"Shreya’s sophisticated sculptures, cast in cement concrete, are developed through a critical engagement with her own body and its relationship to objects of daily use. She speaks of casting and the making of 'A House for a Single Person' as borne of a need to dwell into a deeper experience out of ordinary acts.
Etched with geometric drawings of her built structures, her metal wall pieces are corroded with acid and then washed with resin to resemble a raw, earthy surface, in terracotta tones. What Shreya creates is a sense of the “ground” as surface, or even as platform, in keeping with the earliest signs of domestication, with an emphasis on the essential functions of cooking, bathing and sleeping. Perhaps her most elusive image is that of a house, whole but distant, projecting off the face of a cascading rock. The drawing reminded this writer of a visit, several years ago, to the Himalayas. The horizon appeared blocked by a near vertical mountain face. On the surface of the stone, that glinted and reflected the evening sun, a solitary figure appeared to be climbing, the ochre of his robes unmistakable in the slow, treacherous ascent. Rising on the steep gradient much above, diminished by the distance was a small hut, a hermit’s refuge, perilously perched on the rock face. A House for a Single Person. The recall of that incident through the dialogic understanding that Shreya sets up, between a house and its evacuation of all material content, speaks to the recognition of the persistence of human aspiration. One that is sought with such rigorous endeavour, even as it is circumscribed by our limitations."

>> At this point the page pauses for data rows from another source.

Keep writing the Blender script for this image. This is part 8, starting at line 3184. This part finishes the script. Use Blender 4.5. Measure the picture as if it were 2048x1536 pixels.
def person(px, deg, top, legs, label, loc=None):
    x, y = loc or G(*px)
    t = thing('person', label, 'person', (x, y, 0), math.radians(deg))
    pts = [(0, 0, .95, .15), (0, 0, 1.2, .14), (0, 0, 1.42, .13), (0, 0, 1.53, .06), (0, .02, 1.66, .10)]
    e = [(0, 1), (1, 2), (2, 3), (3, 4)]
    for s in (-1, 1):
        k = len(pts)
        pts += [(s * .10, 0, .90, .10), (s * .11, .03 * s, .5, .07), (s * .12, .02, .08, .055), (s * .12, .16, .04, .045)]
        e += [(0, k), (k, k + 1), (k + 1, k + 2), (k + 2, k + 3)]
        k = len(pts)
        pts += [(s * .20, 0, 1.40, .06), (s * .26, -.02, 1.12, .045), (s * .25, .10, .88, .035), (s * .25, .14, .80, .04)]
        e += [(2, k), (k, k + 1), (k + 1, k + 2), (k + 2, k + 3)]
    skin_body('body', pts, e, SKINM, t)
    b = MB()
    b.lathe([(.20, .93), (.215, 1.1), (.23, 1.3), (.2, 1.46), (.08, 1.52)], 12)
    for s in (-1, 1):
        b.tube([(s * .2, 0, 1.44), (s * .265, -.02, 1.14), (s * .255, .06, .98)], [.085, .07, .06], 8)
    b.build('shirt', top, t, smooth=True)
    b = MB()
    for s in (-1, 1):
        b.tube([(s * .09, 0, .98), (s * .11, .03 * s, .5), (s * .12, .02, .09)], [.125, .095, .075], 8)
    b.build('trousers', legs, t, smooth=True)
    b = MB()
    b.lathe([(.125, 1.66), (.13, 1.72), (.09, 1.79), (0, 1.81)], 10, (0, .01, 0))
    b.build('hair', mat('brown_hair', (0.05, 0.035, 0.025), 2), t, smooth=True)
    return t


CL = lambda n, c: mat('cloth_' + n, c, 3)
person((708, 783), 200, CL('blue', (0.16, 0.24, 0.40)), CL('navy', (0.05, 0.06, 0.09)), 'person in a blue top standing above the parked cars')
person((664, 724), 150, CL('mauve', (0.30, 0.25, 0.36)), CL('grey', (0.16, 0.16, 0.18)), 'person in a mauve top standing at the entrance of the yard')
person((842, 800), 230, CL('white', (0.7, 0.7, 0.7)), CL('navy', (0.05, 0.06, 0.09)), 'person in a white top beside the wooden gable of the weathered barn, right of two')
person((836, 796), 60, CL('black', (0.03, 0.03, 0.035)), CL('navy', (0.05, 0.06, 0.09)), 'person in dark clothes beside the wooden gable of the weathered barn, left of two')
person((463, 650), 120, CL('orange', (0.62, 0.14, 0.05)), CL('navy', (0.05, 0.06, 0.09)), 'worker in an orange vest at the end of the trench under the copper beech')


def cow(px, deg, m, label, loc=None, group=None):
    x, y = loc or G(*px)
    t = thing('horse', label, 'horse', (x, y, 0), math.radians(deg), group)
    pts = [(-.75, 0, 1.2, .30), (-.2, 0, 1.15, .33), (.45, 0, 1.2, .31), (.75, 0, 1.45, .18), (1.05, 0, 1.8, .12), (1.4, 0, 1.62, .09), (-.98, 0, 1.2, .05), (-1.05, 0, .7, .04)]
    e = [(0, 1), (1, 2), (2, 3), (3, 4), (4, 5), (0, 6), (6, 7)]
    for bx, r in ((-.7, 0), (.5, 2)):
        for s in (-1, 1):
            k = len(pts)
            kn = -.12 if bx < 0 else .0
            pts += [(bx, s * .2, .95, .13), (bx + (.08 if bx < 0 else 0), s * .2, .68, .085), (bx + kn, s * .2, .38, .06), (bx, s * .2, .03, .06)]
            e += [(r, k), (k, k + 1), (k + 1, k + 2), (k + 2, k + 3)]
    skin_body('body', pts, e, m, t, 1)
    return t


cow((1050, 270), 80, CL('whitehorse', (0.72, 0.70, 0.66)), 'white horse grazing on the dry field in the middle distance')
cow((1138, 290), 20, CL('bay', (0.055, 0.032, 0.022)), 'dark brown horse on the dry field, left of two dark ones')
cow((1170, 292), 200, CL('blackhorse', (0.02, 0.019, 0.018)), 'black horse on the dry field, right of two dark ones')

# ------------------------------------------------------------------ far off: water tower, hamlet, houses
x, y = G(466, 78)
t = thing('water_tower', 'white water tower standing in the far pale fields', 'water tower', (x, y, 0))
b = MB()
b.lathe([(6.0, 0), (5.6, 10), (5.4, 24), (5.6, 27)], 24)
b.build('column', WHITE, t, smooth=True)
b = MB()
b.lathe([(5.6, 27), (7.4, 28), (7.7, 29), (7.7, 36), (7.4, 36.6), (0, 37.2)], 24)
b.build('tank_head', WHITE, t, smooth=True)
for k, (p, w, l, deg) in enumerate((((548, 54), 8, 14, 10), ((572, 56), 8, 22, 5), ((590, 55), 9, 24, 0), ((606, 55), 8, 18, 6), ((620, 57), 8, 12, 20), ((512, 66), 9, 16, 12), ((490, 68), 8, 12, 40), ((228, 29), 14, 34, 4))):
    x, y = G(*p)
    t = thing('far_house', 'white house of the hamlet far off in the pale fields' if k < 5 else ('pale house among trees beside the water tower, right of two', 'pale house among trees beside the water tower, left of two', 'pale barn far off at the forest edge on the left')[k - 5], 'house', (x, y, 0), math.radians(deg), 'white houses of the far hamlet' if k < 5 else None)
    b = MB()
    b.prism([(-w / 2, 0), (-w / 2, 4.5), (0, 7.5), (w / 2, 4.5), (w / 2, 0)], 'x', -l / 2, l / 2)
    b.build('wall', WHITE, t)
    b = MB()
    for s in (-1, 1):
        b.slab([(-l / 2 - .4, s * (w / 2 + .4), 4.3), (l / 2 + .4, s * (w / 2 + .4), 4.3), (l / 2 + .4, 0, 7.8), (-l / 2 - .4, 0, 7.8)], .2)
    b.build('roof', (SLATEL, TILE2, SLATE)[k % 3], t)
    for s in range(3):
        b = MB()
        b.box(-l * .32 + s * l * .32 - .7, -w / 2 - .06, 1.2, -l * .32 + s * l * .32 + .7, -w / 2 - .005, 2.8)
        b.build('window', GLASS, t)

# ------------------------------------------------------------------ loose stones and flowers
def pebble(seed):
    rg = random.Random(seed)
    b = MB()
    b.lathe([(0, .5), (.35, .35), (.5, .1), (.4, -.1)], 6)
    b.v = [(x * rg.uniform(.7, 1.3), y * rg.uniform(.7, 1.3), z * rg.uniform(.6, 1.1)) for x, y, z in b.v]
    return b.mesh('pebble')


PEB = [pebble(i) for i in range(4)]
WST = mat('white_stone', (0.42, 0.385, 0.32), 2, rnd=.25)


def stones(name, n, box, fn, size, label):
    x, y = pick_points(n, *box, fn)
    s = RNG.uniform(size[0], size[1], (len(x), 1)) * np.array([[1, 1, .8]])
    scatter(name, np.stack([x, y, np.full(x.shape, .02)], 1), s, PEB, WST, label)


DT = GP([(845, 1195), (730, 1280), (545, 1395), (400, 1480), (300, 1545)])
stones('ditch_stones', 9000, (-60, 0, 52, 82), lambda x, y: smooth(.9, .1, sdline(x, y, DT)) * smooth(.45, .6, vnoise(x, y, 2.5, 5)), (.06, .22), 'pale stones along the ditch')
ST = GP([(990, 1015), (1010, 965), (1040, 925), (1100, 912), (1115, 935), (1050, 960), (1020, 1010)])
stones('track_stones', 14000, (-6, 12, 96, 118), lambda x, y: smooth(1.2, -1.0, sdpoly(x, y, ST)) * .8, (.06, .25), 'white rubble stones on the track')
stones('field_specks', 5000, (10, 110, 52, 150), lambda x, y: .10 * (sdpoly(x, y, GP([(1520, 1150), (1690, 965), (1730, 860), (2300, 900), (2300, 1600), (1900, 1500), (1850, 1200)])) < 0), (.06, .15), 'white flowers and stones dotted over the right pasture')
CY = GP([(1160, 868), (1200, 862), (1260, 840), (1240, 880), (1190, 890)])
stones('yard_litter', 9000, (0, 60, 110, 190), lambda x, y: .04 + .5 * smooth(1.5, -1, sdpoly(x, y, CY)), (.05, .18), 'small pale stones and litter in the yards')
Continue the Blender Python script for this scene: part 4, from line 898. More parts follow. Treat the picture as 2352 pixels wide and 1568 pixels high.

(Gayatri Sinha in the essay Shreya Pate: House on the Move – Fictions of the Object World)
Shreya Pate attained an MA in Architecture at the Royal College of Art, London (2019) and B. Arch from the Bharati Vidyapeeth College of Architecture, University of Mumbai (2014). She is a recipient of the Critical and Historical Studies Award, granted for her dissertation at the Royal College of Art (2018). She was nominated for the Charles Correa Gold medal (2014) for her design dissertation. She has collaborated with the Design Museum in London on a live project, worked as an experience maker at the Tate Modern, London and as an art director and scenographer on short films and magazine features, with Marie Claire, Italy and Welcome Trust, London. She has previously worked at various design studios in Mumbai including Studio Mumbai Architects and NU.DE Design Studio. She lives and works in Mumbai.